Does not mention God
The one who wants the children taken to the forest is their mother, not a stepmother
Hansel drops pebbles but says he is turning back to look at a white cat on the roof
Hansel drops breadcrumbs but says he is turning back to look at a pigeon on the roof
House was "...built out of bread. Its roof was made of pancakes and its windows of sugar candy."
Gives detail on the witch, including her keen sense of smell
Hansel is kept in a "little stall" rather than a cage
Mother dies
Verse:
"Nibble, nibble, nubble! Who gnaws my house to rubble?"
Zelinsky's formal and historically true oil paintings won this book a Caldecott Honor. From the Gale Biography of Children's Authors:
"Illustrations for Rika Lesser's adaptation of Hansel and Gretel brought Zelinsky his first Caldecott Honor Book award. His research for this title took him on long walks in the Connecticut woods. "When I remembered [the story], the image I first thought of wasn't the house; it was of the children lost in the big woods and how small the children are," Zelinsky recalled in his Horn Book interview. He patterned his illustrations after seventeenth-century Dutch genre paintings such as those by the painter Steen, whose work he viewed at New York's Metropolitan Museum of Art. He also drew inspiration from a painting his great-grandmother once did of Hansel and Gretel. Zelinsky worked from detailed pencil drawings projected onto stretched paper. From these he created watercolor paintings which were in turn overpainted in oils.
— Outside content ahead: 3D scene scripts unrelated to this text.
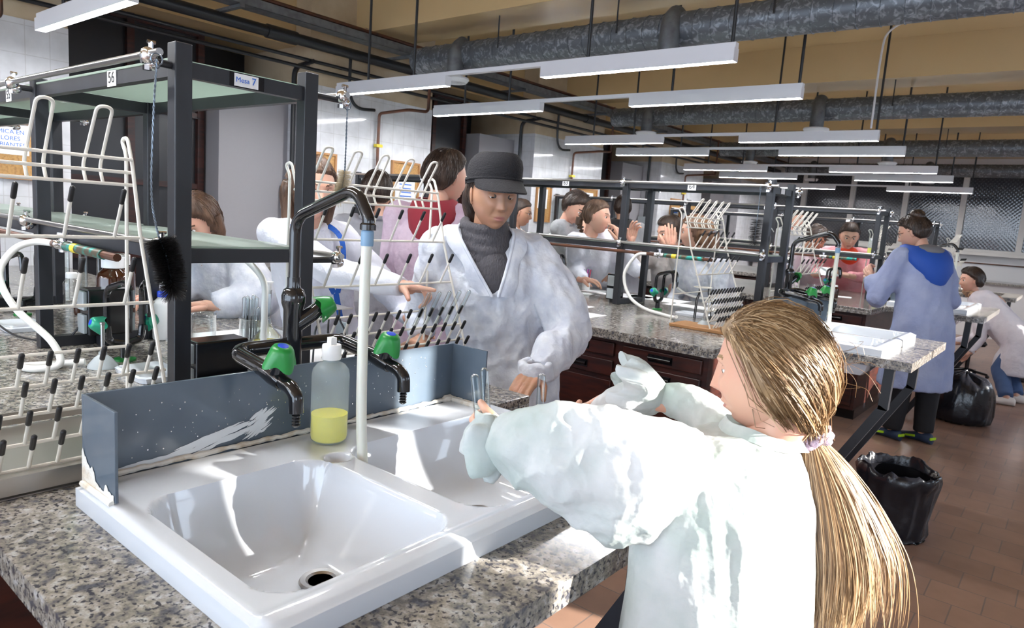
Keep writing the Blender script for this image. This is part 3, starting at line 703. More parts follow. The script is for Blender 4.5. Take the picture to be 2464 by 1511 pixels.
def mixer(yc, label, kmat=None):
    km = kmat or M_GREEN
    t = thing('mixer_tap', label, 'tap', (-1.57, yc, .9))
    X = -1.57
    obj('column', B().lathe([(.034, 0), (.034, .008), (.027, .012), (.0245, .02), (.0245, .335), (.030, .352), (.031, .372), (.025, .388), (.018, .393), (.0165, .40), (.0165, .42)], (X, yc, .90), 24)
        .tube([(X, yc, 1.19), (X+.02, yc+.045, 1.225), (X+.026, yc+.06, 1.24)], [.022, .021, .019], 14), M_BLK, t)
    obj('swan_neck', B().tube(arc([(X, yc, 1.30), (X, yc, 1.475), (X+.23, yc+.01, 1.555), (X+.285, yc+.006, 1.49), (X+.285, yc+.005, 1.465)], .045, 7), .0145, 16).lathe([(.019, 0), (.019, .012), (.015, .016)], (X+.285, yc+.005, 1.462), 18), M_BLK, t)
    knob(t, (X+.026, yc+.062, 1.236), (.25, .75, .35), km, False, .92)
    yl, yr = yc-.165, yc+.150
    obj('supply_pipe', B().tube(arc([(-1.40, yl, 1.122), (X, yl, 1.142), (X, yr, 1.142), (-1.40, yr, 1.122)], .05, 8), .0195, 16), M_BLK, t)
    for yy in (yl, yr):
        v = B().tube([(-1.43, yy, 1.126), (-1.385, yy, 1.118), (-1.352, yy, 1.108)], [.0195, .023, .018], 16)
        v.tube([(-1.378, yy, 1.11), (-1.365, yy, 1.155)], [.020, .016], 16)
        v.tube(arc([(-1.36, yy, 1.112), (-1.318, yy, 1.105), (-1.298, yy, 1.09), (-1.296, yy, 1.052)], .03, 6), .0165, 16)
        obj('tap_spout', v, M_BLK, t)
        obj('hose_barb', B().lathe([(.013, .012), (.012, .0), (.0085, -.002)]+[(q, -.004-.007*i-d) for i in range(4) for q, d in ((.0068, 0), (.0098, .002), (.0095, .004))]+[(.005, -.033), (.0, -.033)], (-1.296, yy, 1.052), 16), M_BLK, t)
        knob(t, (-1.366, yy, 1.148), (.28, 0, 1), km)
    return t
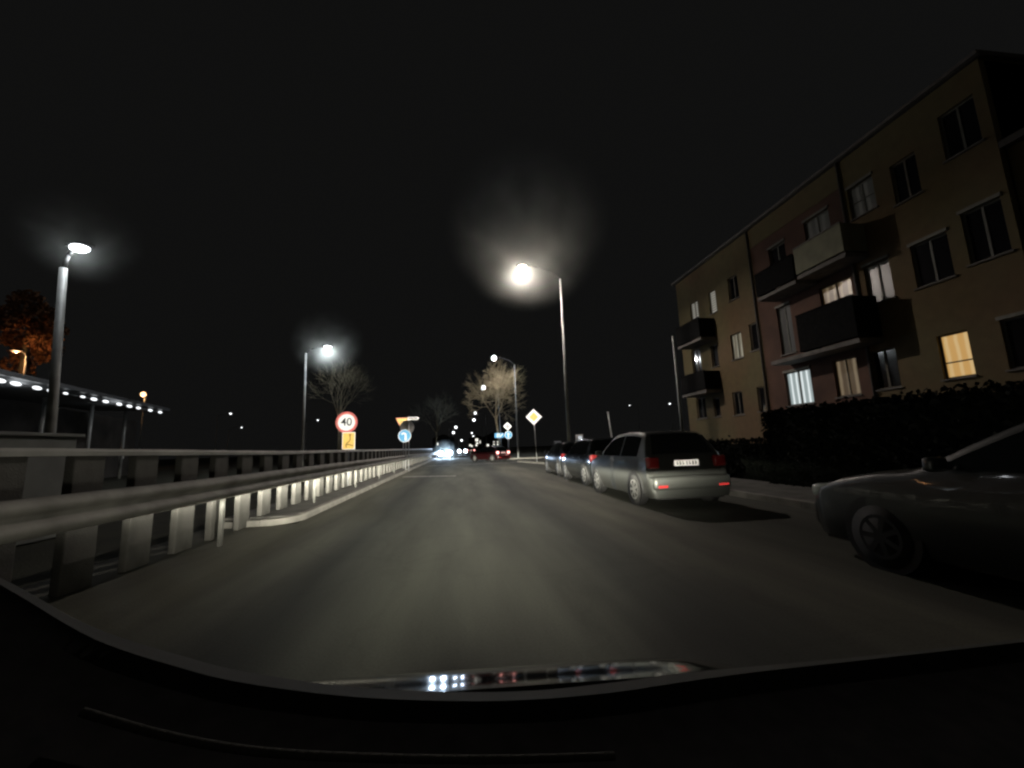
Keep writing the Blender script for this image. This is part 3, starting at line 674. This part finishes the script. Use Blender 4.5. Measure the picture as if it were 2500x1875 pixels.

The result was, as Sylvia and Kenneth Marantz noted in Horn Book, a "pastiche of seventeenth-century painting styles." Regarding the sequencing of his illustrations for Hansel and Gretel as well as for other creations, Zelinsky noted in Horn Book that he actually works out of sequence with the story. "I tend to learn how to do what I'm doing better as I do the book," Zelinsky commented, "and the later drawings are generally better than the first ones.... So the book would start out crudely and become facile at the end." To avoid this, Zelinsky consciously jumps around in his selected illustrations."